01/23/13 — Council talks about park plans

View Archive

Council talks about park plans

By Ty Johnson
Published in News on January 23, 2013 1:46 PM

The long-running discussion concerning placement of new amenities at Stoney Creek Park might be coming to an end, but not without drastic changes to the proposed layout.

Parks and Recreation Director Scott Barnard shared maps with Goldsboro City Council members Tuesday night showing construction of bathrooms at the park on the southeast corner of the intersection of North Randolph and East Mulberry streets.

That location, which has been discussed for almost two years, was not moved from its suggested spot, where it can be easily and inexpensively connected to city water and sewer lines.

What was changed from the layout presented during the City Council's Dec. 17 meeting was the position and number of picnic shelters that were purchased, initially, with grant money the city received in May 2011.

The Parks and Recreation Trust Fund awarded the city $132,750 for investments into the park, bringing in restrooms, picnic shelters and a beach volleyball court.

The restrooms, which were determined to be the park's first priority, and shelters have been in the city's warehouse since December, awaiting the council's direction on where to construct the prefabricated facilities.

Opinions and suggestions from the former Stoney Creek Park Alliance, which dissolved more than a year ago, factored heavily into the city's decision on where to propose placing the bathrooms, although members, many of whom live near the park, were concerned about vagrants and noise near their homes.

That led to several changes in layout throughout summer 2011, when Sherry Archibald was serving as interim director of the parks department.
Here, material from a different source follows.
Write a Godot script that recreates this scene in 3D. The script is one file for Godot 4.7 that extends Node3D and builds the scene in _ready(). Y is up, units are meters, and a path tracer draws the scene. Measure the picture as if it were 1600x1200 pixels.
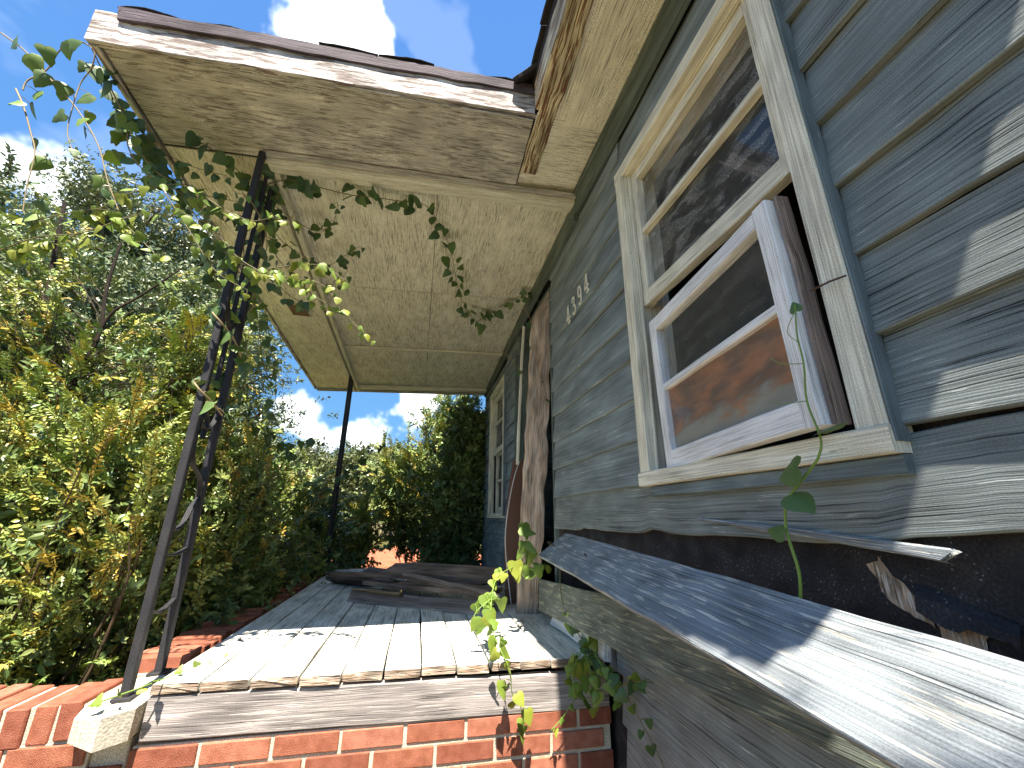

Mrs. Archibald told the Alliance then that moving the bathroom where its members wanted it -- yards away from where it was proposed -- would run up the bill, as sewer and water connections would need to be installed.

But then-City Councilman Bob Waller, a long-time member of the Alliance, said the extra cost would be worth it if it meant a perfect location of the bathrooms.

Waller had been pushing since the grant was discussed to have the bathroom near the parking lot off of Ash Street across from Bicycle World, but was reminded numerous times that a building like that would not be permissible because that location is within the floodplain.

That location is now where one of the picnic shelters will be constructed. The shelter is allowed to be built because it would have no doors, a stipulation for construction on a floodplain.

But the second shelter, which was ordered under the presumption that it would be paid for with grant money, will not be placed at Stoney Creek Park.

That shelter will likely end up at Berkeley Park, Barnard said, and the city will need to pay for it with local money. The shelters cost between $30,000 and $35,000 each, he said.

The move frees up money within the grant to be used for other projects within the park, Barnard said, which may include greenways that the public has asked for, and there's a chance that future shelters could be placed where these two were originally proposed.

That proposal was changed at the behest of District 5 Councilman Chuck Allen, who was concerned about accessibility to the shelters for families if they were placed near Randolph Street, where the bathroom is.

The move allows for greater accessibility to the shelter -- it's right next to the parking lot, now -- but now it is about 400 feet from the bathroom along a meandering path during a time when Barnard has said the parks system needs to prioritize accessibility.